### DATA SHOWN
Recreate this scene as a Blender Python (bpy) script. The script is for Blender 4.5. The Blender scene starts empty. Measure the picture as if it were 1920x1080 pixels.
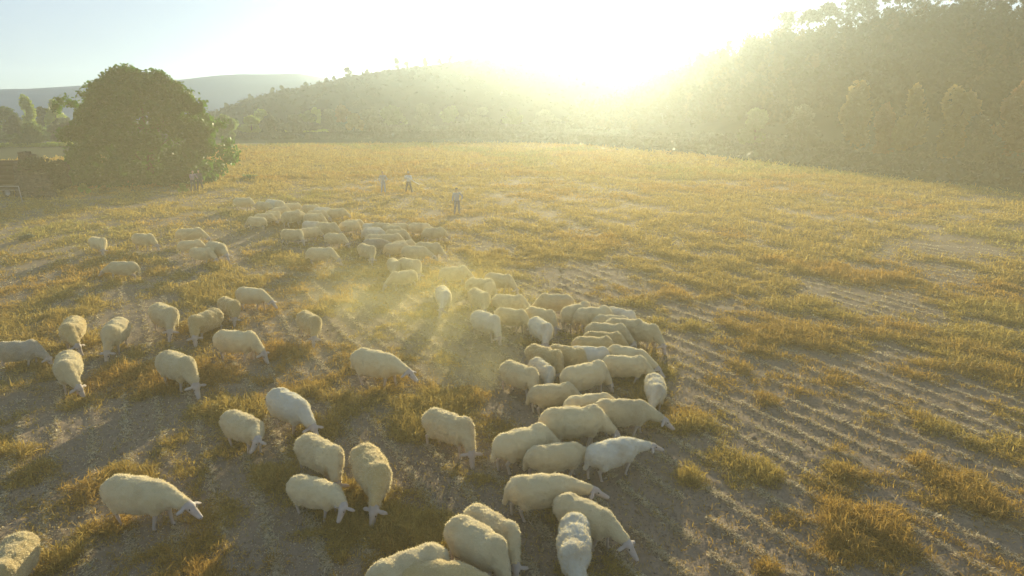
import bpy, math, random
import numpy as np
from mathutils import Vector, Matrix, noise as mnoise
R = math.radians
random.seed(7)
rng = np.random.default_rng(11)
S = bpy.context.scene
COL = S.collection

# ------------------------------------------------------------------ camera, sky, sun, exposure
CAM_H, F, PITCH = 6.7, 1250.0, math.atan(335 / 1250)
cam = bpy.data.cameras.new('camera')
cam.sensor_width = 36; cam.lens = F / 1920 * 36; cam.clip_start = 0.1; cam.clip_end = 6000
camo = bpy.data.objects.new('camera', cam); COL.objects.link(camo)
camo.location = (0, 0, CAM_H); camo.rotation_euler = (math.pi / 2 - PITCH, 0, 0)
S.camera = camo

SUN_AZ, SUN_EL = R(8.0), R(8.7)            # azimuth measured from +Y towards +X
w = bpy.data.worlds.new('World'); S.world = w; w.use_nodes = True
nt = w.node_tree; nt.nodes.clear()
sky = nt.nodes.new('ShaderNodeTexSky'); sky.sky_type = 'NISHITA'; sky.sun_disc = False
sky.sun_elevation = SUN_EL; sky.sun_rotation = SUN_AZ
sky.air_density = 1.0; sky.dust_density = 0.3; sky.ozone_density = 2.0
bg = nt.nodes.new('ShaderNodeBackground'); bg.inputs[1].default_value = 0.15
out = nt.nodes.new('ShaderNodeOutputWorld')
# soft shoulder on the sky radiance (added tone curve that flattens the sky brightness): c -> c*K/(c+K)
va = nt.nodes.new('ShaderNodeVectorMath'); va.operation = 'ADD'; va.inputs[1].default_value = (1.35, 1.72, 2.4)
vm = nt.nodes.new('ShaderNodeVectorMath'); vm.operation = 'MULTIPLY'; vm.inputs[1].default_value = (1.35, 1.72, 2.4)
vd = nt.nodes.new('ShaderNodeVectorMath'); vd.operation = 'DIVIDE'
nt.links.new(sky.outputs[0], va.inputs[0]); nt.links.new(sky.outputs[0], vm.inputs[0])
nt.links.new(vm.outputs[0], vd.inputs[0]); nt.links.new(va.outputs[0], vd.inputs[1])
nt.links.new(vd.outputs[0], bg.inputs[0]); nt.links.new(bg.outputs[0], out.inputs[0])
sun = bpy.data.lights.new('sun', 'SUN'); sun.energy = 3.35; sun.angle = R(0.5); sun.color = (1.0, 0.89, 0.56)
suno = bpy.data.objects.new('sun', sun); COL.objects.link(suno)
sd = Vector((math.sin(SUN_AZ) * math.cos(SUN_EL), math.cos(SUN_AZ) * math.cos(SUN_EL), math.sin(SUN_EL)))
suno.rotation_euler = sd.to_track_quat('Z', 'Y').to_euler()
S.view_settings.view_transform = 'Standard'; S.view_settings.look = 'None'
S.view_settings.exposure = 1.76; S.view_settings.gamma = 1.0
S.cycles.volume_bounces = 1; S.cycles.max_bounces = 6; S.cycles.transparent_max_bounces = 8
S.cycles.volume_step_rate = 2.0; S.cycles.volume_max_steps = 128

VEIL_D = 0.0030
USE_VOL, HAZE_D, HAZE_G = True, 0.00047, 0.75

# ------------------------------------------------------------------ helpers
def ray(px, py):
    d = Vector(((px - 960) / F, math.cos(PITCH) + (540 - py) / F * math.sin(PITCH),
                -math.sin(PITCH) + (540 - py) / F * math.cos(PITCH)))
    return d
def at_z(px, py, z=0.0):
    d = ray(px, py); t = (z - CAM_H) / d.z
    return Vector((d.x * t, d.y * t, z))
def at_y(px, py, Y):
    d = ray(px, py); t = Y / d.y
    return Vector((d.x * t, Y, CAM_H + d.z * t))

def hash2(ix, iy, seed):
    n = (ix.astype(np.int64) * 374761393 + iy.astype(np.int64) * 668265263 + seed * 144269) & 0xFFFFFFFF
    n = ((n ^ (n >> 13)) * 1274126177) & 0xFFFFFFFF
    n = n ^ (n >> 16)
    return (n & 0xFFFFFF) / float(0xFFFFFF)
def vnoise(x, y, seed=0):
    ix = np.floor(x); iy = np.floor(y); fx = x - ix; fy = y - iy
    fx = fx * fx * (3 - 2 * fx); fy = fy * fy * (3 - 2 * fy)
    a = hash2(ix, iy, seed); b = hash2(ix + 1, iy, seed); c = hash2(ix, iy + 1, seed); d = hash2(ix + 1, iy + 1, seed)
    return (a * (1 - fx) + b * fx) * (1 - fy) + (c * (1 - fx) + d * fx) * fy
def fbm(x, y, seed=0, o=4):
    s = 0; a = 0.5; t = 0
    for k in range(o):
        s = s + a * vnoise(x * 2 ** k, y * 2 ** k, seed + k * 17); t += a; a *= 0.5
    return s / t
def sstep(a, b, x):
    t = np.clip((x - a) / (b - a), 0, 1); return t * t * (3 - 2 * t)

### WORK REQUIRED
Set the lines above down again, word for word, from the first through the one containing "S.camera = camo"; pictures excluded.

### COMPLETE OUTPUT
Recreate this scene as a Blender Python (bpy) script. The script is for Blender 4.5. The Blender scene starts empty. Measure the picture as if it were 1920x1080 pixels.
import bpy, math, random
import numpy as np
from mathutils import Vector, Matrix, noise as mnoise
R = math.radians
random.seed(7)
rng = np.random.default_rng(11)
S = bpy.context.scene
COL = S.collection

# ------------------------------------------------------------------ camera, sky, sun, exposure
CAM_H, F, PITCH = 6.7, 1250.0, math.atan(335 / 1250)
cam = bpy.data.cameras.new('camera')
cam.sensor_width = 36; cam.lens = F / 1920 * 36; cam.clip_start = 0.1; cam.clip_end = 6000
camo = bpy.data.objects.new('camera', cam); COL.objects.link(camo)
camo.location = (0, 0, CAM_H); camo.rotation_euler = (math.pi / 2 - PITCH, 0, 0)
S.camera = camo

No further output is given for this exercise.